You're on the right track, key thing being that the brick can't power the phone directly, it's feeding the battery which feeds the phone, again a battery at low charge is flaky so even plugged in there needs to be a buffer, and once you get going that where you get the non-linear response. Say the phone needs 2W and it's getting 4W effective from a 5W brick, so 2W left to build charge. Double it to 8W and the surplus triples.

Solution 2:

The reason the more powerful QC 3.0 charger wasn't charging your iPhone any faster is because iPhones are not compatible with QC. iPhones use USB-BC, USB-PD, and Apple's own BrickID for power.

USB-BC and QC both use the USB D+/D- pins for the power brick to advertise how much power the brick can supply. But they do so in ways that are not compatible with each other.

Apple devices will check a USB-A port for a given set of DC voltages on the data pins, the power brick has no 2-way communications with devices. Based on the voltages detected it will know how much current is safe to draw. The voltages on the data pins may differ but power is always delivered at 5 volts. USB-BC and BrickID both use this method of advertising available current with voltages on the data pins, BrickID extends this set of voltage combinations to allow advertising available power above what USB-BC specifies.
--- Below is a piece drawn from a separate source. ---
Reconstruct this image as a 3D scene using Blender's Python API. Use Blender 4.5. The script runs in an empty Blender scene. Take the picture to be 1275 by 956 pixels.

QC uses some 2-way communication to tell a compatible device how much current it can supply, and at what voltage. A QC device can then request a voltage between 3.6 and 22 volts, but always starts out with a USB compatible 5 volts. If there's no communication from the device then the QC power brick stays at 5 volts.

Apple devices will assume that the power brick it is plugged into can only provide 1 amp if it can't communicate with the power brick. That's how USB-BC was designed and QC power bricks are made to allow for this. Since QC is using the data pins for 2-way communications it can't advertise that it is able to provide more power to devices looking for USB-BC and BrickID power bricks.

Apple iPhones can charge faster from non-Apple power bricks but only if the power brick uses USB-BC/BrickID, or the power brick uses USB-PD on a USB-C connector. Phones using QC for power won't take more than 5 watts from a USB-BC/BrickID charger because they can't "speak the same language".

I realize that given the age of the original question that at the time QC 4 was likely not on the market, at least not widely available. QC 4 chargers may provide faster charging with iPhones by figuring out a way to get USB-BC/BrickID to "play nice" with QC. A QC 4 power brick with USB-C will fast charge an iPhone because QC 4 includes USB-PD as part of the means for the power brick to advertise it's capability.

Nearly every USB-A power brick will be compatible with charging nearly all phones, including iPhones, at 5 watts. That's just the lowest common denominator. Phones should not even attempt to draw more power than that if they can't first determine the power brick capability as that's not safe. Phones that did draw more power than 5 watts without first checking for a compatible power brick should be long gone by now, either by being recalled for being a fire hazard, or by simply going out of style.